== MATERIALS PROVIDED

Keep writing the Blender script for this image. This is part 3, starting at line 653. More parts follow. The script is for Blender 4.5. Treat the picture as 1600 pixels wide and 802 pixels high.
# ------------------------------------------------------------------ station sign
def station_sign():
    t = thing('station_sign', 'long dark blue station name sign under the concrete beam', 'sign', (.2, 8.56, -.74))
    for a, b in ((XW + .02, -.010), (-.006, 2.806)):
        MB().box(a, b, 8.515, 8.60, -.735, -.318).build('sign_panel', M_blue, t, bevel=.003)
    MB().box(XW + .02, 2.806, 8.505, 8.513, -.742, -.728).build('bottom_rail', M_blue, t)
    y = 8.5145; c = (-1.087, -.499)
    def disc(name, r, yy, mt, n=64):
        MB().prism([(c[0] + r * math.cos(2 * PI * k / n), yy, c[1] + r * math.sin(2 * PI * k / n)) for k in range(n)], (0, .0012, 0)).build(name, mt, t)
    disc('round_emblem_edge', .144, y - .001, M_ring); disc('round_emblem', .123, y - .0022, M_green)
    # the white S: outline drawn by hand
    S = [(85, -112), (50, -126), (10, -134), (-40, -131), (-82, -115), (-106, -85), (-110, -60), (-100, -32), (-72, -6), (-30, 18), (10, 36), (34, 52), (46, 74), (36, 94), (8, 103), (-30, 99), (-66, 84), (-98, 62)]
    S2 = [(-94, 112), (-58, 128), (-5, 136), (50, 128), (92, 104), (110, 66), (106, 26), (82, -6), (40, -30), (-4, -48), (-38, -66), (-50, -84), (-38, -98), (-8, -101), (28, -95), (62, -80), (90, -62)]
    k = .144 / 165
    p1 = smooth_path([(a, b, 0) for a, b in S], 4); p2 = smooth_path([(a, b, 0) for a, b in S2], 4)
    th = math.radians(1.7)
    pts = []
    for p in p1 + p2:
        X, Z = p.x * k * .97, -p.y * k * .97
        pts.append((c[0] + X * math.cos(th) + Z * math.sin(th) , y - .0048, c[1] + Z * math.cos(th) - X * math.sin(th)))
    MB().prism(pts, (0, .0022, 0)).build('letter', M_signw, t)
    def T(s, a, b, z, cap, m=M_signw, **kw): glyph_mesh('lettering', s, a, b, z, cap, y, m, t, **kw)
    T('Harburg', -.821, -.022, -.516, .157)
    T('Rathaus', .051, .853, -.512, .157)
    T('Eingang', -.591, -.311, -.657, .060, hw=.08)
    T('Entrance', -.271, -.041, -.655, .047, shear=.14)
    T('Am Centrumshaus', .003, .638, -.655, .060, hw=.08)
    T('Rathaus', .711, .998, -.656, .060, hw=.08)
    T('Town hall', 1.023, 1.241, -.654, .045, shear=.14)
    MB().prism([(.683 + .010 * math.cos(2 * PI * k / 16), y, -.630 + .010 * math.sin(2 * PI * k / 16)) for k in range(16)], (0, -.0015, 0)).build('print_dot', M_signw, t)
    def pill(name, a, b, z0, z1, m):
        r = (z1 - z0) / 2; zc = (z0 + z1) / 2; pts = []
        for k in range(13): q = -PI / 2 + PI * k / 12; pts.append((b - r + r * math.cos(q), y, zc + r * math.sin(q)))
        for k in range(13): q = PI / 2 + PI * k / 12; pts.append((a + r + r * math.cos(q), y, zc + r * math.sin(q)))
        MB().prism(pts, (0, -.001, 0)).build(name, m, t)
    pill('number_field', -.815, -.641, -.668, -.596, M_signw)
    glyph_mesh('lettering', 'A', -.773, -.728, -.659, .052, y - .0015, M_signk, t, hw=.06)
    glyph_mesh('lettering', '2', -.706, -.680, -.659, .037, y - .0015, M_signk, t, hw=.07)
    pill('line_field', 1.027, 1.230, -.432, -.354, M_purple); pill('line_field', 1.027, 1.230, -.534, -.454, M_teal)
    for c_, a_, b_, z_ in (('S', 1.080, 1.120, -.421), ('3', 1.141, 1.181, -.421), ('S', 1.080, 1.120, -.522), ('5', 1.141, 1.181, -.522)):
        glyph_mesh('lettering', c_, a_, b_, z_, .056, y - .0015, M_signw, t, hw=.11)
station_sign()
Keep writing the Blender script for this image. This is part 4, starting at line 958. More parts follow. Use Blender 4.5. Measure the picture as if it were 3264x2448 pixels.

====

Make a list of all lines in the data that contain "follow".

## RESULT FOR THIS EXERCISE
Keep writing the Blender script for this image. This is part 3, starting at line 653. More parts follow. The script is for Blender 4.5. Treat the picture as 1600 pixels wide and 802 pixels high.
Keep writing the Blender script for this image. This is part 4, starting at line 958. More parts follow. Use Blender 4.5. Measure the picture as if it were 3264x2448 pixels.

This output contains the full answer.